** WORK TO DO **
Without the pictures, print the lines running from the beginning of the material to the line containing "68), .15, coat=.8), rb)", both ends included.

** SOURCE EXCERPT **
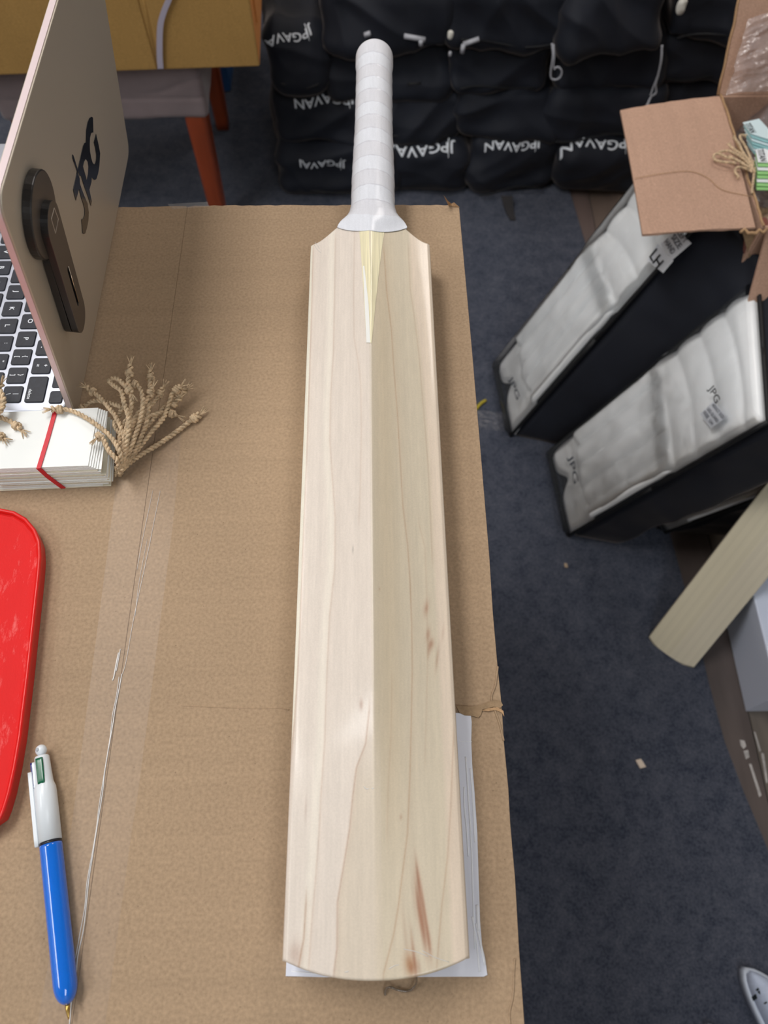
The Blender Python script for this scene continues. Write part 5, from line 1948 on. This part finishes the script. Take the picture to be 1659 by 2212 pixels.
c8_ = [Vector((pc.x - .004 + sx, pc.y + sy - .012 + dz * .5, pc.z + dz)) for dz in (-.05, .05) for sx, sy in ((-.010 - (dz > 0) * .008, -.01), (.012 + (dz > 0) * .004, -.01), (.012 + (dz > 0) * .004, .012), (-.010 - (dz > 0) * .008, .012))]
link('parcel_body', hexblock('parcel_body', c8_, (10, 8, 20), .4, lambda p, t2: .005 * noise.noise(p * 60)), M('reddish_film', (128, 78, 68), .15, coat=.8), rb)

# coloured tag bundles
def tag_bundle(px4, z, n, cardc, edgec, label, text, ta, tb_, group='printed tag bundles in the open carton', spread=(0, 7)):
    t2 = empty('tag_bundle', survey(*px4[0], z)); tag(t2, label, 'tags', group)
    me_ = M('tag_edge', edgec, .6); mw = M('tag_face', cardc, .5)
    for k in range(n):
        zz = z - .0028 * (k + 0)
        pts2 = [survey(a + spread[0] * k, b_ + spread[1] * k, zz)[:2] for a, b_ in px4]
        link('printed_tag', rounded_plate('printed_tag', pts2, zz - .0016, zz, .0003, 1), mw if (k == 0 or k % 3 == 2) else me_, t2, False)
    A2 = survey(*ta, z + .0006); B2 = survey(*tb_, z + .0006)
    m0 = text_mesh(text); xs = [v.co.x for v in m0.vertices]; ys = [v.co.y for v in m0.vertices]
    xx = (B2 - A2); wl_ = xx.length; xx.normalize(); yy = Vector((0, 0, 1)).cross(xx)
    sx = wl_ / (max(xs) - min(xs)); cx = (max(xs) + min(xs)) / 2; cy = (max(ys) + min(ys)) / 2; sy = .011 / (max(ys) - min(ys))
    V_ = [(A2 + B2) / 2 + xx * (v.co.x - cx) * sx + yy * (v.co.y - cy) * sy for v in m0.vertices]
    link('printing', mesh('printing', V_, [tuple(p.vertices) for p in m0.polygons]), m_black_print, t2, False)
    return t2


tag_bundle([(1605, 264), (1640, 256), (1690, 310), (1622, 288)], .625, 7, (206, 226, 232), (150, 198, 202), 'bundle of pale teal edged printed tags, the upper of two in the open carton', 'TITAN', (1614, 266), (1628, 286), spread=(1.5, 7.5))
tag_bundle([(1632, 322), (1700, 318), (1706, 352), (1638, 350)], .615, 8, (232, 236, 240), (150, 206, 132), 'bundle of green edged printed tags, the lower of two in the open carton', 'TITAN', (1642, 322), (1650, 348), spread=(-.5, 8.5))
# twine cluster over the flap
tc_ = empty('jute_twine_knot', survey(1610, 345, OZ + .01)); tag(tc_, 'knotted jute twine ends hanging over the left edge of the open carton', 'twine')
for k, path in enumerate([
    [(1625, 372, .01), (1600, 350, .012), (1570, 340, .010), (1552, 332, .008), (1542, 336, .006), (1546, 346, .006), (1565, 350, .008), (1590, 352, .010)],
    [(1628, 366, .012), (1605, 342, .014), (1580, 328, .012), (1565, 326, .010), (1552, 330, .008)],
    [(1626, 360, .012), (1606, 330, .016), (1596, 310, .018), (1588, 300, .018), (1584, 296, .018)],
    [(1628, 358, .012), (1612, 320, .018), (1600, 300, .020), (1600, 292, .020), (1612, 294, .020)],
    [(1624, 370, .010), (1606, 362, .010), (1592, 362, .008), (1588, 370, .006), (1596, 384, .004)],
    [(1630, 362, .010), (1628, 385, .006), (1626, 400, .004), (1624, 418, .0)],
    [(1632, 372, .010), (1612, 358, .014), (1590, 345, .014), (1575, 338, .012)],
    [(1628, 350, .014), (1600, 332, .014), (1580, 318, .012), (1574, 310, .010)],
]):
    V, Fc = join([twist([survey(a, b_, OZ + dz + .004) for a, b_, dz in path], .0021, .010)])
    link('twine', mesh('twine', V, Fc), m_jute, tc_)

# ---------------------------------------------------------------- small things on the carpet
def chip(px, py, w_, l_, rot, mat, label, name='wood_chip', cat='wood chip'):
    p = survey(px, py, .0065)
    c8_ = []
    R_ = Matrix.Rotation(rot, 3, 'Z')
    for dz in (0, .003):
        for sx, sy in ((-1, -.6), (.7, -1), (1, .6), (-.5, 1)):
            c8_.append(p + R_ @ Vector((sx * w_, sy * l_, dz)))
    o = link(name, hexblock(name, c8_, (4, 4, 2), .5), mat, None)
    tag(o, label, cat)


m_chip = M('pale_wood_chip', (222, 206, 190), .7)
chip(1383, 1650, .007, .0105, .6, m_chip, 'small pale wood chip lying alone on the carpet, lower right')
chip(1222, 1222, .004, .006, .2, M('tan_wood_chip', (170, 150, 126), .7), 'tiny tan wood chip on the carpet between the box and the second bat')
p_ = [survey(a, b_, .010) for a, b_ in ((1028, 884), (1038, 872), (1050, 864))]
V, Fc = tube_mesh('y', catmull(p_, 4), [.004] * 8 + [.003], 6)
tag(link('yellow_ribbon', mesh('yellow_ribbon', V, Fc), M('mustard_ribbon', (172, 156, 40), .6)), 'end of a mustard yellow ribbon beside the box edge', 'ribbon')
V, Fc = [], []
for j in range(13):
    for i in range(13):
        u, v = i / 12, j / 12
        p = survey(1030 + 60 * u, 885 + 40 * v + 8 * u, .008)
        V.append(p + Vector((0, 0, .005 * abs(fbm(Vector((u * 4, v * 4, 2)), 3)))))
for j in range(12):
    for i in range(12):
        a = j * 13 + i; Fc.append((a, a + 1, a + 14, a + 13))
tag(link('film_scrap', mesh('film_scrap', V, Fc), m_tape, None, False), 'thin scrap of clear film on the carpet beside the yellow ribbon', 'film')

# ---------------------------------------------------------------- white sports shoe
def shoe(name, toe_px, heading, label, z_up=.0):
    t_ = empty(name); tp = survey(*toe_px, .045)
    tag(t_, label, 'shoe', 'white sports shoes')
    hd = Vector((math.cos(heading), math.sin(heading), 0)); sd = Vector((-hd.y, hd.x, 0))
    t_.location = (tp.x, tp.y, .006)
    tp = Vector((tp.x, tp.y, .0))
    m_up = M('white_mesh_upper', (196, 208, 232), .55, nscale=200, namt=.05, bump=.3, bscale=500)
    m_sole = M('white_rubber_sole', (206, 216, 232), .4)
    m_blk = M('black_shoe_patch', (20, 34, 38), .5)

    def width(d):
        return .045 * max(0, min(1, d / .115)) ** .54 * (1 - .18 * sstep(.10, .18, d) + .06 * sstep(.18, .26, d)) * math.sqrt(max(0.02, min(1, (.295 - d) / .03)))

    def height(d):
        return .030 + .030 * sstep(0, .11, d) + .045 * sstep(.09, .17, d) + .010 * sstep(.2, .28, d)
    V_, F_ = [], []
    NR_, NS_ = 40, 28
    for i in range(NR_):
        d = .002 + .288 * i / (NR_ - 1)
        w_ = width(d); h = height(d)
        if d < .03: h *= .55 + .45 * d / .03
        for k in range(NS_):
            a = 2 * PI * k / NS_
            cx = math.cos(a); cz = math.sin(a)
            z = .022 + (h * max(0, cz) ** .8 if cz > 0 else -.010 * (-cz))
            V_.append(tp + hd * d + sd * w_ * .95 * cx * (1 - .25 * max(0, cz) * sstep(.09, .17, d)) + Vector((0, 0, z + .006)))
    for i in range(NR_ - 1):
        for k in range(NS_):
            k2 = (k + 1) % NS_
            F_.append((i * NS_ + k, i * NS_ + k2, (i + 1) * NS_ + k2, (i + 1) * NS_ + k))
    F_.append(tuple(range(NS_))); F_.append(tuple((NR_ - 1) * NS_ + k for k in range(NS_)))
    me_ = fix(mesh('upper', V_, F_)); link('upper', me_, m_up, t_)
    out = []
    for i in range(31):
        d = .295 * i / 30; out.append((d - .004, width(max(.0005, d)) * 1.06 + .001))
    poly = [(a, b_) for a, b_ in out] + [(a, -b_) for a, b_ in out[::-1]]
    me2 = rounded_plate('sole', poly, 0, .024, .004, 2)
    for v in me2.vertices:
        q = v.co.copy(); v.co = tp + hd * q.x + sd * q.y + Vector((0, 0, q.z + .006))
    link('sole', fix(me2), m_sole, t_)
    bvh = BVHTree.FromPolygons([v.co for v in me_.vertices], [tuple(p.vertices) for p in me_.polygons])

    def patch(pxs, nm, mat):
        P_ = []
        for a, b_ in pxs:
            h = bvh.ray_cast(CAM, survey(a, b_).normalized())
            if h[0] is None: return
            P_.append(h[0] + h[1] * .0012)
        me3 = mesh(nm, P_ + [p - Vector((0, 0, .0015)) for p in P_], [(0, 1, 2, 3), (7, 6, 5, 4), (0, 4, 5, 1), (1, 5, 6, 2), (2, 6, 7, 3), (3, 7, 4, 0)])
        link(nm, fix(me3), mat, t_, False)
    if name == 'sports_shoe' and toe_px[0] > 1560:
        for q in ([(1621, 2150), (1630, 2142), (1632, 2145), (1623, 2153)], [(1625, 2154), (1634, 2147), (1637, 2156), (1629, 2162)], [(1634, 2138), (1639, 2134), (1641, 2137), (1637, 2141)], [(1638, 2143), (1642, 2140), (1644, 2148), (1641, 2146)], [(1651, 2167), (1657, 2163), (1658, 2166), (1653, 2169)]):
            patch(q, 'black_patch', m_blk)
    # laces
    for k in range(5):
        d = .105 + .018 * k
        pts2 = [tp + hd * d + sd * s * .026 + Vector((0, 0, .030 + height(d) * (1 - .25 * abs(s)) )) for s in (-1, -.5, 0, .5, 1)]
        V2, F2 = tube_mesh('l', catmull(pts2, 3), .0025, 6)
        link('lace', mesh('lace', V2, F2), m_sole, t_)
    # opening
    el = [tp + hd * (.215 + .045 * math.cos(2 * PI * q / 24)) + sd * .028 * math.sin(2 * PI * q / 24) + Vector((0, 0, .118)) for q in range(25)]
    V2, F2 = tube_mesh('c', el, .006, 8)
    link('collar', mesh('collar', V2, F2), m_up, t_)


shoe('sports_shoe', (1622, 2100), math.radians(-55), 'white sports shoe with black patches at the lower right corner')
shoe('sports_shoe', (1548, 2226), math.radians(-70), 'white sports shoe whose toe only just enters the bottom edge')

** REPLY **
The Blender Python script for this scene continues. Write part 5, from line 1948 on. This part finishes the script. Take the picture to be 1659 by 2212 pixels.
c8_ = [Vector((pc.x - .004 + sx, pc.y + sy - .012 + dz * .5, pc.z + dz)) for dz in (-.05, .05) for sx, sy in ((-.010 - (dz > 0) * .008, -.01), (.012 + (dz > 0) * .004, -.01), (.012 + (dz > 0) * .004, .012), (-.010 - (dz > 0) * .008, .012))]
link('parcel_body', hexblock('parcel_body', c8_, (10, 8, 20), .4, lambda p, t2: .005 * noise.noise(p * 60)), M('reddish_film', (128, 78, 68), .15, coat=.8), rb)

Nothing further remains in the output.